---- Entries

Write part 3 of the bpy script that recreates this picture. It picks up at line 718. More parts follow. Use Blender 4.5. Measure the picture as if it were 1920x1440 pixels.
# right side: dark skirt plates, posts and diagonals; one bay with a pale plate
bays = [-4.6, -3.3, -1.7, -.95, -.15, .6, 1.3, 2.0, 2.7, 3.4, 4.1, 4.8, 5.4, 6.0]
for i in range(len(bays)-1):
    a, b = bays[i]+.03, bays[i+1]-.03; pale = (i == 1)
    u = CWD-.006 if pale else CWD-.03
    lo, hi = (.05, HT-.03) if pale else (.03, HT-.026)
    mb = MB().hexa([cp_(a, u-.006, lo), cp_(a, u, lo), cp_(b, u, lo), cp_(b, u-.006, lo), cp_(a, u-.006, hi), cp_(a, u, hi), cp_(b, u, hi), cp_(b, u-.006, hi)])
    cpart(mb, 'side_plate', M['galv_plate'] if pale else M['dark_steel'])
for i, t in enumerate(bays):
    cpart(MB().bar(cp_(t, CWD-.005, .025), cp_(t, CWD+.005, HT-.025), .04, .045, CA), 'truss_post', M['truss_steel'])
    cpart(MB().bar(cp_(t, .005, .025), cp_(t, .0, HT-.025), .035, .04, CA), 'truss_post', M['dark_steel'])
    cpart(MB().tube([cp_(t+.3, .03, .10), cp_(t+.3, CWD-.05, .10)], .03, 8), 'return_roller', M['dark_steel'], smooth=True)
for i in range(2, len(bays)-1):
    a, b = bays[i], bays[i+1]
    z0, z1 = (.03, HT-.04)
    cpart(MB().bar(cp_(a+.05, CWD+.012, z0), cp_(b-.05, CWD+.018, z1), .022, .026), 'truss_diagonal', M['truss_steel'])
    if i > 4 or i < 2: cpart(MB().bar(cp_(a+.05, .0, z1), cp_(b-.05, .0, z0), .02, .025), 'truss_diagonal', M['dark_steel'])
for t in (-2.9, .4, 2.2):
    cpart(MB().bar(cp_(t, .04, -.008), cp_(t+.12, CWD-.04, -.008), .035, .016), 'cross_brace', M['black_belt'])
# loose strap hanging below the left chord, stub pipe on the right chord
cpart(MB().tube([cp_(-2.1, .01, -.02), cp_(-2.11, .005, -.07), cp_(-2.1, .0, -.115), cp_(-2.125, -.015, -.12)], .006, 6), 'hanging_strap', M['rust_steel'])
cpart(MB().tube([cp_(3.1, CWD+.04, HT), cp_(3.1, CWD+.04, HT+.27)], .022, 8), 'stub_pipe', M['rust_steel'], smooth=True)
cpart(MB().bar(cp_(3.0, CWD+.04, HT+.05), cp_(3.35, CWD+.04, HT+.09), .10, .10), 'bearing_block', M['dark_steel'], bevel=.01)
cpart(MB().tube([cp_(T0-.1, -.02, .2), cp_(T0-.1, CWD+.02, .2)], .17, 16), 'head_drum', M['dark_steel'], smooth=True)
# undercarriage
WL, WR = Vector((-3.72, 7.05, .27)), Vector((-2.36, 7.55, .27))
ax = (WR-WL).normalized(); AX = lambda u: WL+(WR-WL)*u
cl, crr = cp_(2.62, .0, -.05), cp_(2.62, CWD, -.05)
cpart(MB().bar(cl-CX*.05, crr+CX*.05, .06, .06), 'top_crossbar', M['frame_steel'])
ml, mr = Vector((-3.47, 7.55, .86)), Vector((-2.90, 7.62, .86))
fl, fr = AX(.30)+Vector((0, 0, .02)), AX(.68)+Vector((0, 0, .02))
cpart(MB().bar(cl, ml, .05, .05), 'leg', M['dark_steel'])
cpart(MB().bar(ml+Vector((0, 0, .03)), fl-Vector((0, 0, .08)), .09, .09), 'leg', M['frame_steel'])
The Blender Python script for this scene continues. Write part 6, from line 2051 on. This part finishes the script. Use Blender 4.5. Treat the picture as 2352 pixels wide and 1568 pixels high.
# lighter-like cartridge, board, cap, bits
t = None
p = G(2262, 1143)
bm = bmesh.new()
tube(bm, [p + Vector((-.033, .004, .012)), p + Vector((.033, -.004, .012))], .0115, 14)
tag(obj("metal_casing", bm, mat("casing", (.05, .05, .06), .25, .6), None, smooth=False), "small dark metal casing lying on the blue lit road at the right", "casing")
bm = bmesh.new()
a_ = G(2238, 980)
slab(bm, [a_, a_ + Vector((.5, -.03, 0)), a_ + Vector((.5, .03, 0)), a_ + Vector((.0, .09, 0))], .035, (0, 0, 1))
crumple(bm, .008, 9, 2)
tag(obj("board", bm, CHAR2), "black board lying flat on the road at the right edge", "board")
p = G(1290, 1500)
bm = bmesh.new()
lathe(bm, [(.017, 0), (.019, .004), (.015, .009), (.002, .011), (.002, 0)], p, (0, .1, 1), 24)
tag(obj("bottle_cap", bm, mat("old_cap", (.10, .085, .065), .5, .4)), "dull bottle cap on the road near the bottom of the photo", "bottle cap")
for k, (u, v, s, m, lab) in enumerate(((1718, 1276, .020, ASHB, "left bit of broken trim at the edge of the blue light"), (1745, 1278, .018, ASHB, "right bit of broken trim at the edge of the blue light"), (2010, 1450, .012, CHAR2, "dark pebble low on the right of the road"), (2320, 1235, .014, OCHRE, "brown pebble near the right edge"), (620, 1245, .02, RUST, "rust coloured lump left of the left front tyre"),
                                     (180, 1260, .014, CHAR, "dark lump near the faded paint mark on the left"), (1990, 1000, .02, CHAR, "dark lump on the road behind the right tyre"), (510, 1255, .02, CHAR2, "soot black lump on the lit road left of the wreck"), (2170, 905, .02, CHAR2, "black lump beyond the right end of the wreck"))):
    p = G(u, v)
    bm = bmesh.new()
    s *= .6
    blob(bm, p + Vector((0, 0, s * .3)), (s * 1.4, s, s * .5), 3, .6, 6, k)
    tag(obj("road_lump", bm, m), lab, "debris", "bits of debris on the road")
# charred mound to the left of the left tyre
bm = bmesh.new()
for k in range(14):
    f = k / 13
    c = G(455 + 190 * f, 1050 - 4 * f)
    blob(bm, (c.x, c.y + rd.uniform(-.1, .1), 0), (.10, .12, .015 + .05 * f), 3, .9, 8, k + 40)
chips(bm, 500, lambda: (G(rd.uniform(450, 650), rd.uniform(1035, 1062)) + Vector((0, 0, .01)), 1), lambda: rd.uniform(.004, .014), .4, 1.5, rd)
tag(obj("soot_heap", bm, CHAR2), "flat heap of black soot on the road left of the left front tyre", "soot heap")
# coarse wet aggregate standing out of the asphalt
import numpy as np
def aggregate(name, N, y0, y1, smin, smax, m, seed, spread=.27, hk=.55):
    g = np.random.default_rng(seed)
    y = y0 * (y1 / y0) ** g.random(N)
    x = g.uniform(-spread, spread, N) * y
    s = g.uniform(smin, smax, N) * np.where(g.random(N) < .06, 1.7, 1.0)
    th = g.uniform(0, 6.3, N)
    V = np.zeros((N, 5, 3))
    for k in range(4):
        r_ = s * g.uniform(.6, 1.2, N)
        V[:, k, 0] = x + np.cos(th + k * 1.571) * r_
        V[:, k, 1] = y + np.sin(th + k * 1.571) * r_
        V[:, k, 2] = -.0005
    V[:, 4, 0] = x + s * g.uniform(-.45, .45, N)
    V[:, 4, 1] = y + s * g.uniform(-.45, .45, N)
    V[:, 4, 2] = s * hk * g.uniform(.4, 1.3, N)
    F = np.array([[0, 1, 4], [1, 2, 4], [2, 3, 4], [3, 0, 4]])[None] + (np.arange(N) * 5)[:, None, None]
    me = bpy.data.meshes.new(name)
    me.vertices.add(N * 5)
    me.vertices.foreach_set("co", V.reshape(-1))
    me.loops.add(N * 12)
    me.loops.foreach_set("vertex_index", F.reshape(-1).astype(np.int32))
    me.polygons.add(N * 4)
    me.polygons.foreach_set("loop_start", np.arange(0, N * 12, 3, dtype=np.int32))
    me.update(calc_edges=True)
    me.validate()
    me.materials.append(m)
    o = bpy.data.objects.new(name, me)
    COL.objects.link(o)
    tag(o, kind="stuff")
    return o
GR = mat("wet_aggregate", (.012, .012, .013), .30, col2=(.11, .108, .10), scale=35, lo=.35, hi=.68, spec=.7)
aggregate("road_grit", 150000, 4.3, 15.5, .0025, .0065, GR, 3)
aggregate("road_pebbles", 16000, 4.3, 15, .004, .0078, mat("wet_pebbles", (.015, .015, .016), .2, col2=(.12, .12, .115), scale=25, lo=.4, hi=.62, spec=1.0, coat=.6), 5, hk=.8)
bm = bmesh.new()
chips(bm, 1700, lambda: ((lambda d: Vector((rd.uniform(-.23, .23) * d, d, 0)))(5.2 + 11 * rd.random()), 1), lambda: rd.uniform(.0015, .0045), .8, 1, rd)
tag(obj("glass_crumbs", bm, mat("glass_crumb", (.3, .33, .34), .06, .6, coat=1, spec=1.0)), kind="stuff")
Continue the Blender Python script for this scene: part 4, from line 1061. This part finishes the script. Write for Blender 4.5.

--------

- What to produce: All lines in the data that contain the word "script" should be copied.

- Response:
Write part 3 of the bpy script that recreates this picture. It picks up at line 718. More parts follow. Use Blender 4.5. Measure the picture as if it were 1920x1440 pixels.
The Blender Python script for this scene continues. Write part 6, from line 2051 on. This part finishes the script. Use Blender 4.5. Treat the picture as 2352 pixels wide and 1568 pixels high.
Continue the Blender Python script for this scene: part 4, from line 1061. This part finishes the script. Write for Blender 4.5.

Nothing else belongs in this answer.